Ishiuchi Miyako is one of the most influential post-war photographers to emerge from Japan in the last 50 years.
Her work is rarely seen in the UK but now, as part of the Edinburgh Art Festival, a small but powerful display is on show at Stills Gallery in the capital.
The photographs are from three different, yet interconnected, bodies of work by Miyako, now 76.
The artist’s first colour photographs were made for her Mother’s series, created as a response to the death of her mother, aged 84, in 2000.
For this series, Miyako photographed her mother’s burn-marked skin up close before she died. She also documented her mother’s possessions; livid red lipsticks, shoes and wigs. Miyako was then commissioned by the Hiroshima Peace Memorial Museum to photograph items of personal effects belonging to victims of the atomic bomb, which wreaked death and destruction on the city in August 1945.
Begun in 2007, it features images of items such as jackets, socks, a watch and dresses – some photographed on a lightbox – which had been in direct contact with blast victim’s bodies.

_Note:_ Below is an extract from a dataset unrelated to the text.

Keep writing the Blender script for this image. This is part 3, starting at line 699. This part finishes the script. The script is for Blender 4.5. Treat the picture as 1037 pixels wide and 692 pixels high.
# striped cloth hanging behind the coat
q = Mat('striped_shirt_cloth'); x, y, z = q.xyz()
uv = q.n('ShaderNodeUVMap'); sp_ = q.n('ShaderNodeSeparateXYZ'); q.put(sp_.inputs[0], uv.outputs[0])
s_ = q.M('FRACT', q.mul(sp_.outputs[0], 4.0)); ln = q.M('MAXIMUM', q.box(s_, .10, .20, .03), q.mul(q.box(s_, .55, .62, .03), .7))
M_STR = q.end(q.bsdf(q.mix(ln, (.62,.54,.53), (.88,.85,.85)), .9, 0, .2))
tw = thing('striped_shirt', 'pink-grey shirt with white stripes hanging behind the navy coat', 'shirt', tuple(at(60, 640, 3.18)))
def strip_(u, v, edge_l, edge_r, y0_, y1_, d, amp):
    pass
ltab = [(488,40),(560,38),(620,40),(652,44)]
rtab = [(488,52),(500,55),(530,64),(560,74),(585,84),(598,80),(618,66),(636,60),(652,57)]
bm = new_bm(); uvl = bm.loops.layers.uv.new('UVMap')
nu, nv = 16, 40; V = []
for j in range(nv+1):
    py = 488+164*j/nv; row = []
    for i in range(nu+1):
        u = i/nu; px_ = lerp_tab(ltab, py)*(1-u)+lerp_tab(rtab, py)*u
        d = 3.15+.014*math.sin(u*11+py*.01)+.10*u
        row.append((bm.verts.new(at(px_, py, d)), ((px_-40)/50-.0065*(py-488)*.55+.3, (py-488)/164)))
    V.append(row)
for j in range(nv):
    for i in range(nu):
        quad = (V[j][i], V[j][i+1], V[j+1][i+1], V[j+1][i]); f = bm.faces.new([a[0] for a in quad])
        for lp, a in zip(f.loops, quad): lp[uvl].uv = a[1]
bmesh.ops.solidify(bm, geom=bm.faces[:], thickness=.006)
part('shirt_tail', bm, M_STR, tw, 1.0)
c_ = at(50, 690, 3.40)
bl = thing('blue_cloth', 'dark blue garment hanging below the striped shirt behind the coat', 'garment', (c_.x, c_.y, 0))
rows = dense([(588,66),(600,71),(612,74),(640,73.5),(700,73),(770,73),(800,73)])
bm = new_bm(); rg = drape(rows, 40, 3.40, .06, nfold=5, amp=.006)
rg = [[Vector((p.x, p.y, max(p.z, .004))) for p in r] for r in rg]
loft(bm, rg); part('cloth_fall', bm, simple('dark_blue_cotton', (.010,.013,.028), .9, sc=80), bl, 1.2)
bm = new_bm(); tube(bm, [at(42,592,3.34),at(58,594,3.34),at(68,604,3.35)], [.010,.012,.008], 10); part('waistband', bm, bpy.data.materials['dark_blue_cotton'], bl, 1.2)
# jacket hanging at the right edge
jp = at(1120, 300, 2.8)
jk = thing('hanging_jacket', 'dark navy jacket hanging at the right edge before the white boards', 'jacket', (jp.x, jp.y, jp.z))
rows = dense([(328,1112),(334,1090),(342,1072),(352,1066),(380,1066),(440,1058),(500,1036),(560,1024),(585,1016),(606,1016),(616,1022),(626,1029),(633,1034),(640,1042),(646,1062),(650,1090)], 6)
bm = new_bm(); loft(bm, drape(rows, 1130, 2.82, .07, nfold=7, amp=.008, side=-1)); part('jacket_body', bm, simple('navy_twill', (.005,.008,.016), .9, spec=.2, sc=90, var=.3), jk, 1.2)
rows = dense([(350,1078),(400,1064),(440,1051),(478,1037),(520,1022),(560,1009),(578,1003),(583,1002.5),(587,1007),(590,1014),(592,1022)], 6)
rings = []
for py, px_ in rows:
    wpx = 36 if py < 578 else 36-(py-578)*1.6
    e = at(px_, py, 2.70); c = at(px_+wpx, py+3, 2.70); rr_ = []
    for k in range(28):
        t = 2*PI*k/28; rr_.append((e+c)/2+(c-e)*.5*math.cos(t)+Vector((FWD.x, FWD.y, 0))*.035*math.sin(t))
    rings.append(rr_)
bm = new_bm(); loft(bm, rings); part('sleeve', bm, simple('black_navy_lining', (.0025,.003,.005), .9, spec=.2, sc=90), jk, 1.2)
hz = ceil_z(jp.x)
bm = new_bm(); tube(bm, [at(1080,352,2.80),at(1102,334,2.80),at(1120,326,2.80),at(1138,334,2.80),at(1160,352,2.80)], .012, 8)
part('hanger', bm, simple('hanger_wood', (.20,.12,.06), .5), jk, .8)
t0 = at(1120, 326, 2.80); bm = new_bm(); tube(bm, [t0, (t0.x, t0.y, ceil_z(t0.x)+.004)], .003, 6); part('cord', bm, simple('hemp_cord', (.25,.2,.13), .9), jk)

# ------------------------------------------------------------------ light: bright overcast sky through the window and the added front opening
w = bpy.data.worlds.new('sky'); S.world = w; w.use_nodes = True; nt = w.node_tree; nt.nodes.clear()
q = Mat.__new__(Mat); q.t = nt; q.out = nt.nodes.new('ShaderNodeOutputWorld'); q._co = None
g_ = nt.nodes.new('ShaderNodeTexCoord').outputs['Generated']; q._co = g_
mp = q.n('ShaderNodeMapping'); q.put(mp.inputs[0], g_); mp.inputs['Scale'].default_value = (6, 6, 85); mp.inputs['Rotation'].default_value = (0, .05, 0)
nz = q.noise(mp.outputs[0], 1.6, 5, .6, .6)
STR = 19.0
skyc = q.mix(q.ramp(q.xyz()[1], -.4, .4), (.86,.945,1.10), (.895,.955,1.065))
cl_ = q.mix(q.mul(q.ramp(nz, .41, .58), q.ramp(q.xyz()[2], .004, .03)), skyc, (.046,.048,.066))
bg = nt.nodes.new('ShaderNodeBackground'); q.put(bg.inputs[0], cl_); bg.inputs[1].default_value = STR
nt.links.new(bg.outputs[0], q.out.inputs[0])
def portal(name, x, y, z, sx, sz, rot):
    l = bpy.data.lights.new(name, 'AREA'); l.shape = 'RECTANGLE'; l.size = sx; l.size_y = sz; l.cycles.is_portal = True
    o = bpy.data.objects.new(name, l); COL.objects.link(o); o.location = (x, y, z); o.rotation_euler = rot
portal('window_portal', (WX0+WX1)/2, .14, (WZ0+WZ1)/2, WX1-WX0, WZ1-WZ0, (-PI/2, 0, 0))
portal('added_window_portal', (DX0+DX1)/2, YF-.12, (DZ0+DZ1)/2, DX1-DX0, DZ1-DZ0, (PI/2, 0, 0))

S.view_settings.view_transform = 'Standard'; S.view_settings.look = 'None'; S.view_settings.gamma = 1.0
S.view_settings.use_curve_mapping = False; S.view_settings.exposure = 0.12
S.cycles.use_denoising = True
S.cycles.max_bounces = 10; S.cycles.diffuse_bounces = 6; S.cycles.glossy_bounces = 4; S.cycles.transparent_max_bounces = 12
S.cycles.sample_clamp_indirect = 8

Miyako continued to record bodily traces of the passage of time with her Frida, 2013 series, for which she photographed a selection of artist Frida Kahlo’s possessions at the Museo Frida Kahlo in Mexico City. These included the revered Mexican artist’s Oaxaca dresses, shoes, sunglasses, make-up and a decorated corset.
This exhibition was hung by Miyako, who spent 10 days in Edinburgh, working with staff at Stills.
The colour of the walls – dark navy blue and silver grey – was specified by Miyako. Some photos are at eye-level, some are at knee-height. Initially, I found this confusing, but the end result was that you looked more closely. No bad thing.
I urge you to see this unmissable jewel of an exhibition.
Another Edinburgh Art Festival highlight is Montreal-based Nadia Myre’s Tell Me Of Your Boats And Your Waters – Where Do They Come From, Where Do They Go? at Edinburgh Printmakers, Fountainbridge.
In this new work, which can be seen inside the visual arts hub and alongside the nearby Union Canal, she explores the ties that bind Scotland and Canada through migratory routes, which started on the canal, indigenous storytelling, archival research methods, pattern, prose and song lyrics.